## WORK TO BE COMPLETED:
Write out the whole listing, matching it exactly.

--- SUPPLIED INFORMATION ---

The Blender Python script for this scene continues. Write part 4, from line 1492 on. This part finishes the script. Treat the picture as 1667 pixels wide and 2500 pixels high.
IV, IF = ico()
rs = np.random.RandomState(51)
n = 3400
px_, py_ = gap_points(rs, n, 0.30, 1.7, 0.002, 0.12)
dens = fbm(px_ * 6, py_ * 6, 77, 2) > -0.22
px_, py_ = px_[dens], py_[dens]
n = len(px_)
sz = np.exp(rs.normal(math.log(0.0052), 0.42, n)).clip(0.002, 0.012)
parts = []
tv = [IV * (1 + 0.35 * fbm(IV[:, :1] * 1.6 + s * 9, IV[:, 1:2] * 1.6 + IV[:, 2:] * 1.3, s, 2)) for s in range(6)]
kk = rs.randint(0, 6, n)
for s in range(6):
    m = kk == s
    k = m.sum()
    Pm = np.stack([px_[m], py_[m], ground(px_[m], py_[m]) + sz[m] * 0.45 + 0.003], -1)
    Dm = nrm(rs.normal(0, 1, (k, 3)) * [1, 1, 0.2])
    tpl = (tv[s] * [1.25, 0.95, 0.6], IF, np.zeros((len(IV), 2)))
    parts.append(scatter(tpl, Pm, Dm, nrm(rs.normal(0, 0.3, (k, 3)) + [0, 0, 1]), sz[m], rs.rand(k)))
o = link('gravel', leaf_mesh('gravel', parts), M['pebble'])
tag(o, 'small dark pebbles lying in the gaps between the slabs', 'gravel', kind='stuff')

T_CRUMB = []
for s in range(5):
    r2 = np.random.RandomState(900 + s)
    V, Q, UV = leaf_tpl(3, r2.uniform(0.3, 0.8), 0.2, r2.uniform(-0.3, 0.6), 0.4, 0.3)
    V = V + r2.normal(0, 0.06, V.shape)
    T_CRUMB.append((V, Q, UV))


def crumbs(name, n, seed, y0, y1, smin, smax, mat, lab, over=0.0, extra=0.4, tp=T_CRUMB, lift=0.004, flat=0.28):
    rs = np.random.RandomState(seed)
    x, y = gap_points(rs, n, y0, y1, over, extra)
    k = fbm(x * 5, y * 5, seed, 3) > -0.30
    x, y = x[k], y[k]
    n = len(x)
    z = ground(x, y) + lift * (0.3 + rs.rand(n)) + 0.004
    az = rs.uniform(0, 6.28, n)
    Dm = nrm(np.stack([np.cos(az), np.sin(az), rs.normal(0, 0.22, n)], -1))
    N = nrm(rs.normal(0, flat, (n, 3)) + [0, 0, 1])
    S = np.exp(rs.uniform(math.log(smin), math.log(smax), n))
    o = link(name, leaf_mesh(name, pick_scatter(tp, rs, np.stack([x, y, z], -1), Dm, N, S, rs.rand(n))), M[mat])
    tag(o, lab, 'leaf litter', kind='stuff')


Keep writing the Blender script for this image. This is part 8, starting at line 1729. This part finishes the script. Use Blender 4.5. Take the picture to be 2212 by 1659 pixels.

---

## FULL RESPONSE:
The Blender Python script for this scene continues. Write part 4, from line 1492 on. This part finishes the script. Treat the picture as 1667 pixels wide and 2500 pixels high.
IV, IF = ico()
rs = np.random.RandomState(51)
n = 3400
px_, py_ = gap_points(rs, n, 0.30, 1.7, 0.002, 0.12)
dens = fbm(px_ * 6, py_ * 6, 77, 2) > -0.22
px_, py_ = px_[dens], py_[dens]
n = len(px_)
sz = np.exp(rs.normal(math.log(0.0052), 0.42, n)).clip(0.002, 0.012)
parts = []
tv = [IV * (1 + 0.35 * fbm(IV[:, :1] * 1.6 + s * 9, IV[:, 1:2] * 1.6 + IV[:, 2:] * 1.3, s, 2)) for s in range(6)]
kk = rs.randint(0, 6, n)
for s in range(6):
    m = kk == s
    k = m.sum()
    Pm = np.stack([px_[m], py_[m], ground(px_[m], py_[m]) + sz[m] * 0.45 + 0.003], -1)
    Dm = nrm(rs.normal(0, 1, (k, 3)) * [1, 1, 0.2])
    tpl = (tv[s] * [1.25, 0.95, 0.6], IF, np.zeros((len(IV), 2)))
    parts.append(scatter(tpl, Pm, Dm, nrm(rs.normal(0, 0.3, (k, 3)) + [0, 0, 1]), sz[m], rs.rand(k)))
o = link('gravel', leaf_mesh('gravel', parts), M['pebble'])
tag(o, 'small dark pebbles lying in the gaps between the slabs', 'gravel', kind='stuff')

T_CRUMB = []
for s in range(5):
    r2 = np.random.RandomState(900 + s)
    V, Q, UV = leaf_tpl(3, r2.uniform(0.3, 0.8), 0.2, r2.uniform(-0.3, 0.6), 0.4, 0.3)
    V = V + r2.normal(0, 0.06, V.shape)
    T_CRUMB.append((V, Q, UV))


def crumbs(name, n, seed, y0, y1, smin, smax, mat, lab, over=0.0, extra=0.4, tp=T_CRUMB, lift=0.004, flat=0.28):
    rs = np.random.RandomState(seed)
    x, y = gap_points(rs, n, y0, y1, over, extra)
    k = fbm(x * 5, y * 5, seed, 3) > -0.30
    x, y = x[k], y[k]
    n = len(x)
    z = ground(x, y) + lift * (0.3 + rs.rand(n)) + 0.004
    az = rs.uniform(0, 6.28, n)
    Dm = nrm(np.stack([np.cos(az), np.sin(az), rs.normal(0, 0.22, n)], -1))
    N = nrm(rs.normal(0, flat, (n, 3)) + [0, 0, 1])
    S = np.exp(rs.uniform(math.log(smin), math.log(smax), n))
    o = link(name, leaf_mesh(name, pick_scatter(tp, rs, np.stack([x, y, z], -1), Dm, N, S, rs.rand(n))), M[mat])
    tag(o, lab, 'leaf litter', kind='stuff')


Keep writing the Blender script for this image. This is part 8, starting at line 1729. This part finishes the script. Use Blender 4.5. Take the picture to be 2212 by 1659 pixels.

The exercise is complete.